==== Source data ====

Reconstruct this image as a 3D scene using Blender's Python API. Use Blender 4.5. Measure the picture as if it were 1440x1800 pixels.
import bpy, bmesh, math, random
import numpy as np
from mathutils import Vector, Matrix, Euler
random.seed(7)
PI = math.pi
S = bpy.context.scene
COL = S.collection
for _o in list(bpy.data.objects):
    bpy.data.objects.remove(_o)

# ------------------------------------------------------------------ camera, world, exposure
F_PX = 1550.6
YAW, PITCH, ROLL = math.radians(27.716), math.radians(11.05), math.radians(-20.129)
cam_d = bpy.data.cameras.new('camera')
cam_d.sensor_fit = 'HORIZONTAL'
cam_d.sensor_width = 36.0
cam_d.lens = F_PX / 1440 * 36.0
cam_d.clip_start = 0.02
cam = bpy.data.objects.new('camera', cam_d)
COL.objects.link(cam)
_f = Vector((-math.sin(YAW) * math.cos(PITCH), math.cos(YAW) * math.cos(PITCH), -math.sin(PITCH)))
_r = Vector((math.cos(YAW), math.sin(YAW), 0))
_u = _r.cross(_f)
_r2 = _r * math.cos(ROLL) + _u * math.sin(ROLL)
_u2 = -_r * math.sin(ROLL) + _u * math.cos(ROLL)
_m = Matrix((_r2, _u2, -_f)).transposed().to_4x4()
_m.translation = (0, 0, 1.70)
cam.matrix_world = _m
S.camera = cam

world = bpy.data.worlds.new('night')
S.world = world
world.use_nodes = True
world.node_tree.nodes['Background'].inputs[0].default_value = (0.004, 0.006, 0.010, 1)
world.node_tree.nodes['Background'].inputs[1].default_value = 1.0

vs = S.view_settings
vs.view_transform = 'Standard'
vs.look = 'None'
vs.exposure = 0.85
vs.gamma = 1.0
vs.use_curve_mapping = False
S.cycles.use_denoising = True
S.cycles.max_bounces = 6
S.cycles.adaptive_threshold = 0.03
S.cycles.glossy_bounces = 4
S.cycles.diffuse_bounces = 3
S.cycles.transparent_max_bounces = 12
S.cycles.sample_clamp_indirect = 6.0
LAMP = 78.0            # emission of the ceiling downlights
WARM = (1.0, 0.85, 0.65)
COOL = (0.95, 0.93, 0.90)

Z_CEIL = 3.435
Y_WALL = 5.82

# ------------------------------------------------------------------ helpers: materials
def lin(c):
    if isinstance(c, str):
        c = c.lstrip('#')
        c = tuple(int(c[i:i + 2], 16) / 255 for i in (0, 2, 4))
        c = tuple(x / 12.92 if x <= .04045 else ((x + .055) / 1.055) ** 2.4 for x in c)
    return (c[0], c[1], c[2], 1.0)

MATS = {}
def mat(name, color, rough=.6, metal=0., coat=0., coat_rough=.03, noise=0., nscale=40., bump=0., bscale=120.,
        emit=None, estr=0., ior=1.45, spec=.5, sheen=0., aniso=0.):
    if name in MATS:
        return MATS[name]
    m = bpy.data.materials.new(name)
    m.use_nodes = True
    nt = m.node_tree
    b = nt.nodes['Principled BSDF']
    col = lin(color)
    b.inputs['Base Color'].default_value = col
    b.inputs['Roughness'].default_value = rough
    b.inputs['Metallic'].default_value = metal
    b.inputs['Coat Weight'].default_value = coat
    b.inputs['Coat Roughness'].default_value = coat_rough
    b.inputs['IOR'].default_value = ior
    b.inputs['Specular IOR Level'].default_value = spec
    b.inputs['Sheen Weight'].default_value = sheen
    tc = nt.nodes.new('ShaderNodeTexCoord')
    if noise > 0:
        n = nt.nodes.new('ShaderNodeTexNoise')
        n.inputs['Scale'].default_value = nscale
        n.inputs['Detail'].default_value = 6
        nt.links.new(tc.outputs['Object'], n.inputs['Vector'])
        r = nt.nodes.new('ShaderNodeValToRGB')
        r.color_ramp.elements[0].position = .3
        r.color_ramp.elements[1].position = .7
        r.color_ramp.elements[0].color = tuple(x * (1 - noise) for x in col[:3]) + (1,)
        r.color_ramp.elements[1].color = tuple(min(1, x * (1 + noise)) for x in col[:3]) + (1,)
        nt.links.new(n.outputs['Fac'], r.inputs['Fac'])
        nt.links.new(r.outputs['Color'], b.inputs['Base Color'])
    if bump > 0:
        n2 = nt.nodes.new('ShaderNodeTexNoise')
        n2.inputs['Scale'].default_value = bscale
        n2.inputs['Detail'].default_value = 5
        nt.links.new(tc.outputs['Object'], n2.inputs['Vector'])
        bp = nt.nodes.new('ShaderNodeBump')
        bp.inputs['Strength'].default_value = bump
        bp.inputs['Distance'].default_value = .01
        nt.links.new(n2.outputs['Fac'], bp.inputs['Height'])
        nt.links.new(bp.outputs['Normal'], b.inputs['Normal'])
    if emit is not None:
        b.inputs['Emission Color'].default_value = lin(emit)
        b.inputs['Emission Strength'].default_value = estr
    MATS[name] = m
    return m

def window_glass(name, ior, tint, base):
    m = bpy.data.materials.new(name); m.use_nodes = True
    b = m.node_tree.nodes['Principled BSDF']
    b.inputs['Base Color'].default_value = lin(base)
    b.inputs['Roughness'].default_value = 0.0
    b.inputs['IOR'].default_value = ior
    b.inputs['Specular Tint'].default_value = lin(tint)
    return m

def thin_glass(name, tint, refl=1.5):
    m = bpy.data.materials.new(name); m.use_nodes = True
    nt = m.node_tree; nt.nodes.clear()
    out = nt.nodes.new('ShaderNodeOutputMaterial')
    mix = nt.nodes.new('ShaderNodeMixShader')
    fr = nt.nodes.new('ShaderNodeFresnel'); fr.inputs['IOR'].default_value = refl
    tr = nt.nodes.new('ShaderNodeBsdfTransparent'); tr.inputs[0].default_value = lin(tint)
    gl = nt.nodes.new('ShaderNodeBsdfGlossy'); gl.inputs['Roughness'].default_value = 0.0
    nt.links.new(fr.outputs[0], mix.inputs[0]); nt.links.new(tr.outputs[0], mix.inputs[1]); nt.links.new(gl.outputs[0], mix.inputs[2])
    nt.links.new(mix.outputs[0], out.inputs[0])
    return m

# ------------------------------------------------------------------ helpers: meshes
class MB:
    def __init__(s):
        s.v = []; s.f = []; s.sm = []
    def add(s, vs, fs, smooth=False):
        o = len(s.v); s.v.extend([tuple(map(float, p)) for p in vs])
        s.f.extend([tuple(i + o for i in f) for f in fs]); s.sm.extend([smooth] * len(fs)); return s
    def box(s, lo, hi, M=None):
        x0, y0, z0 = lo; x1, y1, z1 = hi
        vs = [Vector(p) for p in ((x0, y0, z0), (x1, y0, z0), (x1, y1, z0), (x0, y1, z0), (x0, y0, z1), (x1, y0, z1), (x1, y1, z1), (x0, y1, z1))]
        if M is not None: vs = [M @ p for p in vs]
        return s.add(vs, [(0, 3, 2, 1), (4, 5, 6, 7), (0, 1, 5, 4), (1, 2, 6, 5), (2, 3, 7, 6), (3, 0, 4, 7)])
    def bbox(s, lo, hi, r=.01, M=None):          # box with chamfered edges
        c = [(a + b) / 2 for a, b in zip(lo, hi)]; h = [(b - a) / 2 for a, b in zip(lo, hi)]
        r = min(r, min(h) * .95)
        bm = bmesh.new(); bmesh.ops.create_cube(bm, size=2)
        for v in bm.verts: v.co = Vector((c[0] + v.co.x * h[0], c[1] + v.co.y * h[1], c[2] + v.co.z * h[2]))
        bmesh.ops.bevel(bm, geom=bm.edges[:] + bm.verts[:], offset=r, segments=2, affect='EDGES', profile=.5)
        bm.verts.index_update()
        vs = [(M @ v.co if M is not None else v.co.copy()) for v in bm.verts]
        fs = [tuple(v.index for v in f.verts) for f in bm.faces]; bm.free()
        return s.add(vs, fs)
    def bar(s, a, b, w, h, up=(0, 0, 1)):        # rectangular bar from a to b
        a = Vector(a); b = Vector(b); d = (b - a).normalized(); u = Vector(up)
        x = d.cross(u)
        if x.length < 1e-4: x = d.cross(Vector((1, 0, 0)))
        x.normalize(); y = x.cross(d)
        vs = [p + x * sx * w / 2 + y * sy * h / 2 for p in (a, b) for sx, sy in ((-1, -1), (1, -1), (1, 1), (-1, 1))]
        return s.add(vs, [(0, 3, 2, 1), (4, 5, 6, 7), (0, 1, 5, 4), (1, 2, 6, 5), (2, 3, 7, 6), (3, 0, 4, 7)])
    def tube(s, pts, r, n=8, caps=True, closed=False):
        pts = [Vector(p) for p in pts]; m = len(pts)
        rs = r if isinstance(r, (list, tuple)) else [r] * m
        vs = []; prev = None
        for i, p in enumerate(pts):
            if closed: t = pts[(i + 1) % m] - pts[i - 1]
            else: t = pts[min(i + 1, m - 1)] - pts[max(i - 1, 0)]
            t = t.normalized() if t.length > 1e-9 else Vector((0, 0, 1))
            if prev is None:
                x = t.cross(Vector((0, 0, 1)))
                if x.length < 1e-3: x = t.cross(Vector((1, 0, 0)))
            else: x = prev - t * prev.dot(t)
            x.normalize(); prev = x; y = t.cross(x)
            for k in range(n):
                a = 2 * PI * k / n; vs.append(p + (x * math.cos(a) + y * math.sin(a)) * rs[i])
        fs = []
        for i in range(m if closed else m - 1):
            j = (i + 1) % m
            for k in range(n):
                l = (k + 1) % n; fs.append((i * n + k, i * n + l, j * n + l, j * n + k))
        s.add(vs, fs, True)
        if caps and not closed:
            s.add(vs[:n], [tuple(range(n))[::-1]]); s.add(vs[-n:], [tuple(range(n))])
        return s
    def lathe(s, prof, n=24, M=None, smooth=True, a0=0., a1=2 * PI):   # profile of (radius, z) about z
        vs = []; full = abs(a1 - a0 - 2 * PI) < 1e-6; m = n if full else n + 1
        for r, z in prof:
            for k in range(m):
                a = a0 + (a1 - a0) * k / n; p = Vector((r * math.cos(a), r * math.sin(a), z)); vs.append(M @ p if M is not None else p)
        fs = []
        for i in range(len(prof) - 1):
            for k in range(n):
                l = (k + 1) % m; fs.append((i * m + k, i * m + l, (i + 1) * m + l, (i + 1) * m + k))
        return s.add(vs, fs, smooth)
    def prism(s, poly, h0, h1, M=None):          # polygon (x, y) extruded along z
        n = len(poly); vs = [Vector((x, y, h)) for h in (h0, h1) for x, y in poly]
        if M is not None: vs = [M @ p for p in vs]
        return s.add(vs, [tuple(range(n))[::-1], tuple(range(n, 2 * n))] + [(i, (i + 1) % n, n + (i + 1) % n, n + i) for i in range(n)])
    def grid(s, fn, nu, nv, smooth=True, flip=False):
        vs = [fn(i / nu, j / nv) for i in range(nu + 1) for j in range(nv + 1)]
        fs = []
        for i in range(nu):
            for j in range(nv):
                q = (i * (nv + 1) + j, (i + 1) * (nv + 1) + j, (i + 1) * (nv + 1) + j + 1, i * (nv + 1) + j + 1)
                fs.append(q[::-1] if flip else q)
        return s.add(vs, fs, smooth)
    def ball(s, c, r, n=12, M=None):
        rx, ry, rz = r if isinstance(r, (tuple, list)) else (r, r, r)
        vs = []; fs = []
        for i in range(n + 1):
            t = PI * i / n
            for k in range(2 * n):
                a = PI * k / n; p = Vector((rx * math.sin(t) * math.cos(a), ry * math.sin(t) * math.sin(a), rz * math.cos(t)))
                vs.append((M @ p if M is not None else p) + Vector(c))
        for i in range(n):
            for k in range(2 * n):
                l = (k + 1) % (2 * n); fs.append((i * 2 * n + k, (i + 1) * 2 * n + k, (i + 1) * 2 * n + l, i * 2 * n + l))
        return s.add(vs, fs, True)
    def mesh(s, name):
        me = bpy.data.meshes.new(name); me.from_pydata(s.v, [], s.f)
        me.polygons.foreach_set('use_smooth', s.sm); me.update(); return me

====

* _Work required_:
From the opening line of the data above through the line that contains "S.camera = cam", please print each line as it stands and only those lines.

* _Output for this exercise_:
Reconstruct this image as a 3D scene using Blender's Python API. Use Blender 4.5. Measure the picture as if it were 1440x1800 pixels.
import bpy, bmesh, math, random
import numpy as np
from mathutils import Vector, Matrix, Euler
random.seed(7)
PI = math.pi
S = bpy.context.scene
COL = S.collection
for _o in list(bpy.data.objects):
    bpy.data.objects.remove(_o)

# ------------------------------------------------------------------ camera, world, exposure
F_PX = 1550.6
YAW, PITCH, ROLL = math.radians(27.716), math.radians(11.05), math.radians(-20.129)
cam_d = bpy.data.cameras.new('camera')
cam_d.sensor_fit = 'HORIZONTAL'
cam_d.sensor_width = 36.0
cam_d.lens = F_PX / 1440 * 36.0
cam_d.clip_start = 0.02
cam = bpy.data.objects.new('camera', cam_d)
COL.objects.link(cam)
_f = Vector((-math.sin(YAW) * math.cos(PITCH), math.cos(YAW) * math.cos(PITCH), -math.sin(PITCH)))
_r = Vector((math.cos(YAW), math.sin(YAW), 0))
_u = _r.cross(_f)
_r2 = _r * math.cos(ROLL) + _u * math.sin(ROLL)
_u2 = -_r * math.sin(ROLL) + _u * math.cos(ROLL)
_m = Matrix((_r2, _u2, -_f)).transposed().to_4x4()
_m.translation = (0, 0, 1.70)
cam.matrix_world = _m
S.camera = cam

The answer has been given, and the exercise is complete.